Ten months later, after Flynn had pleaded guilty for lying to the FBI agents and agreed to cooperate with the Mueller investigation, Pence said that removing him from the White House was the right move.

“What I can tell you is that I knew that he lied to me,” the vice president told CBS News, “and I know the president made the right decision with regard to him.”

Pence no longer holds that view, and his change over time reflects the far more combative position among Trump administration officials toward the various investigations into Trump and his advisers.

As this shift was occurring, Flynn jettisoned the legal team that had advised him to cut a deal with the Mueller prosecutors and hired a new lawyer, Sidney Powell, who launched a frontal attack on the forces that she believed led her client into wrongfully admitting to a felony offense.

In a letter to Barr last June, days before officially becoming Flynn’s lawyer, Powell wrote that “it is increasingly apparent that Gen.
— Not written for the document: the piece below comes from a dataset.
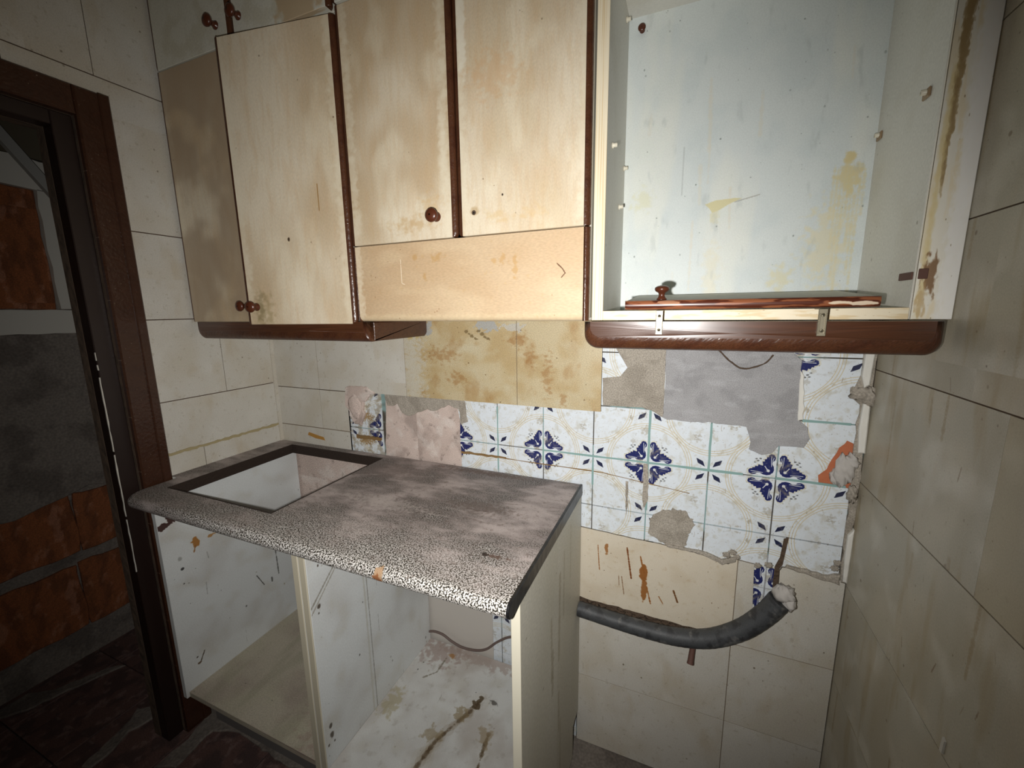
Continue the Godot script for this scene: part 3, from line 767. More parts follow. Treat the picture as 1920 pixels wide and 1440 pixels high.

Flynn was targeted and taken out of the Trump administration for concocted and political purposes.” The letter was disclosed last year by federal prosecutors in the Flynn case.

After Barr announced his decision last week to drop criminal charges in the Flynn case, top Trump administration officials — including those who three years ago believed most vehemently that he should be fired — said that he would be welcomed back at the White House.

“I think Gen. Michael Flynn is an American patriot; he served this country with great distinction,” Pence said last week in an interview with Axios. “And for my part, I’d be happy to see Michael Flynn again.”